Sporster | Bleeding brakes

published 23/03/2016 | last modified 23/03/2016

What happened ?

Maintenance gets interesting (and bitchy) when a problem arises you cannot solve in the first place. You have to find what’s wrong. This is what happened to me recently and I take pleasure in telling you the whole story.

STEP 1 : I decide to change from DOT 4 to DOT 5

Why ? Because DOT 5 meets the requirements of the bike, according to the User Manuel. DOT 4 does not. What’s more, DOT 4 is supposed to be aggressive, when DOT 5 is not. Another reason might be I wanted to have a go at it :)

Bleeding the brake, so far everything goes according to plan

STEP 2 : Pressure is not building up

After bleeding the brake and getting rid of bubbles, I start pumping on the brake to gain pressure. I get absolutely none. Hence no brake.

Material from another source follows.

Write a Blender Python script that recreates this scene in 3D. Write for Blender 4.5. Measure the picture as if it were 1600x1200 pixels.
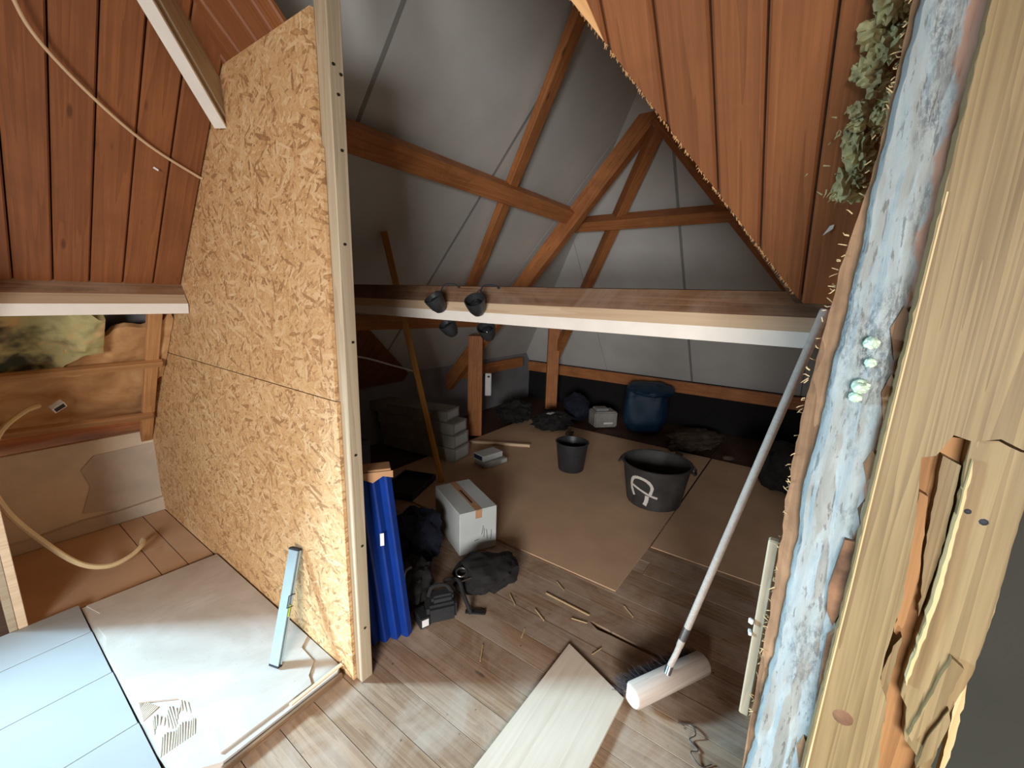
import bpy, bmesh, math, random
from mathutils import Matrix, Vector, noise
random.seed(7)
for o in list(bpy.data.objects): bpy.data.objects.remove(o, do_unlink=True)
scene = bpy.context.scene
C = scene.collection

# ---------------------------------------------------------------- camera
PITCH, ROLL, AZ = math.radians(11.93), math.radians(1.66), math.radians(35.49)
fh = Vector((math.cos(AZ), math.sin(AZ), 0)); r0 = Vector((math.sin(AZ), -math.cos(AZ), 0)); u0 = Vector((0, 0, 1))
fw = fh*math.cos(PITCH) - u0*math.sin(PITCH); up1 = fh*math.sin(PITCH) + u0*math.cos(PITCH)
rt = r0*math.cos(ROLL) + up1*math.sin(ROLL); up = up1*math.cos(ROLL) - r0*math.sin(ROLL)
cam = bpy.data.cameras.new('camera'); co = bpy.data.objects.new('camera', cam); C.objects.link(co)
M = Matrix.Identity(4)
for i, v in enumerate((rt, up, -fw)):
    for k in range(3): M[k][i] = v[k]
M.translation = (0, 0, 1.6)
co.matrix_world = M
cam.sensor_fit = 'HORIZONTAL'; cam.sensor_width = 36; cam.lens = 658.4/1600*36; cam.clip_start = .02
scene.camera = co

# ---------------------------------------------------------------- light and exposure
scene.view_settings.view_transform = 'Standard'; scene.view_settings.look = 'None'
scene.view_settings.gamma = 1; scene.view_settings.use_curve_mapping = False
scene.view_settings.exposure = -0.5
w = bpy.data.worlds.new('world'); scene.world = w; w.use_nodes = True
w.node_tree.nodes['Background'].inputs[0].default_value = (.75, .87, 1, 1)
w.node_tree.nodes['Background'].inputs[1].default_value = .6

def area_light(name, loc, direction, sx, sy, energy, col, spread=180):
    l = bpy.data.lights.new(name, 'AREA'); l.shape = 'RECTANGLE'; l.size = sx; l.size_y = sy; l.energy = energy; l.color = col; l.spread = math.radians(spread)
    o = bpy.data.objects.new(name, l); C.objects.link(o)
    o.location = loc; o.rotation_euler = Vector(direction).to_track_quat('-Z', 'Y').to_euler()
    return o
# daylight through the dormer window (left, out of frame) and through the window in the back wall
area_light('dormer_daylight', (-.80, 3.5, 1.42), (.24, -1, -.5), .56, 1.0, 26, (.62, .85, 1), 140)
area_light('bright_sky_beyond_dormer', (-1.75, 5.1, 2.0), (2.55, -3.9, -1.5), .7, .6, 315, (.48, .78, 1), 90)
area_light('back_window_daylight', (-2.28, -.8, 1.34), (1, .5, -.55), 1.3, .9, 172, (.99, .97, .95), 126)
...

No f**** brake, no matter what :(

STEP 3 : Master-cylinder stripping down

I have no leak I could see and/or hear. I think 3 options are possible : master-cylinder, durit, caliper.

Most logical is master-cylinder, because this is where pressure builds up. What’s more, having no pressure at all does not look like a bubbles problem (with bubbles you have little pressure). Having no pressure at all looks like I screwed up my gaskets.

Starting to unscrew to access the master-cylinder
God I love my bike but what on Earth is this ? A tiny pin I must not loose nor damage.
Secondary gasket on cylinder looks ok.
Hu Ho primary gasket is damaged. No wonder I had no pressure building up.

So I think “Well, I’m done here. Let’s put a new one back on ride”.

When put back on, I still had no pression.

Darn !

So I remove the caliper and try to put it upwards, to remove some hypothetical bubbles. Nothing happens.

Then I unscrew the master-cylinder to see wether my gaskets have been damaged or not put correctly. They are fine.

Hence I go back to DOT 4 and I start gaining pressure, but it fades away once the caliper has braken once. I can brake, but only once, then I have to pump to get pressure again.

STEP 4 : Findind what’s wrong

Sometimes you have to step back and think. What is my breaking system composed of ?

  1. 1 master-cylinder (looks all right since I have spent 8 hours or so on it)
  2. 1 durit (looks all right)
  3. 1 sensor for the rear braking light (should be ok)
  4. 1 durit (looks all right)
  5. 1 caliper (not investigated yet)

I think “I am gonna have to take the calliper off (and remove the rear wheel again in the process – yeah) and dissassemble it : check the gaskets, see what I can find.”

Then I realize that a caliper is also made of a purging screw. I wonder “What if the problem comes from that screw ?”.

Is that screw airtight when put in place ? Well, no. I can vacuum little bits of brake fluid when it is tight.

You can see that little dark circle down into the hole : I screwed too tight, hence I damaged the caliper, hence the air leak.

STEP 5 : back to normal

Very luckily, the thread for the purging screw and the one for the durit (incoming flow of braking fluid), are the same. Then I could switch. Otherwise I would have tried to put a little gasket in the hole but I can not say for sure I would have worked.

Durit and purging screw are inverted. That caliper is pretty basic hence this is possible.

My suggestions when bleedind your brakes

  1. be very, very gentle with the purging screw. Do it by hand when purging. Then, once it is done, add an extra 1/8 turn (NO MORE unless otherwise specified in your manual) with a socket

  2. be very gentle when pumping on the brake to regain pressure, especially when the DOT has just been replaced : you are putting pressure on small gaskets who are not lubrified yet
  3. do analyse what you see : no pressure at all -> gaskets ; pressure then no pressure, then pressure -> tiny leak ; pressure but your brake is not firm enough -> air bubbles
  4. probably the one and only tool you need : a good and flexible piece of silicon durit ; I bought items that are useless now (on this bike anyway)
  5. your bike runs ok on DOT 4 but the manual says you should use DOT 5 ? Stick to DOT 4. Same applies with DOT 5.
  6. otherwise the DOT you should use is written on the plug of your braking fluid reservoir
  7. do not trust people who tell you to wait 24 hours for the DOT to settle and the bubbles to disappear ; this is bullshit ; an hydraulic system works, or does not (see photo below)
Friend told me to wait for 12 hours untils the bike sorts the problem out by itself ! I thought I should put candles to help the magic.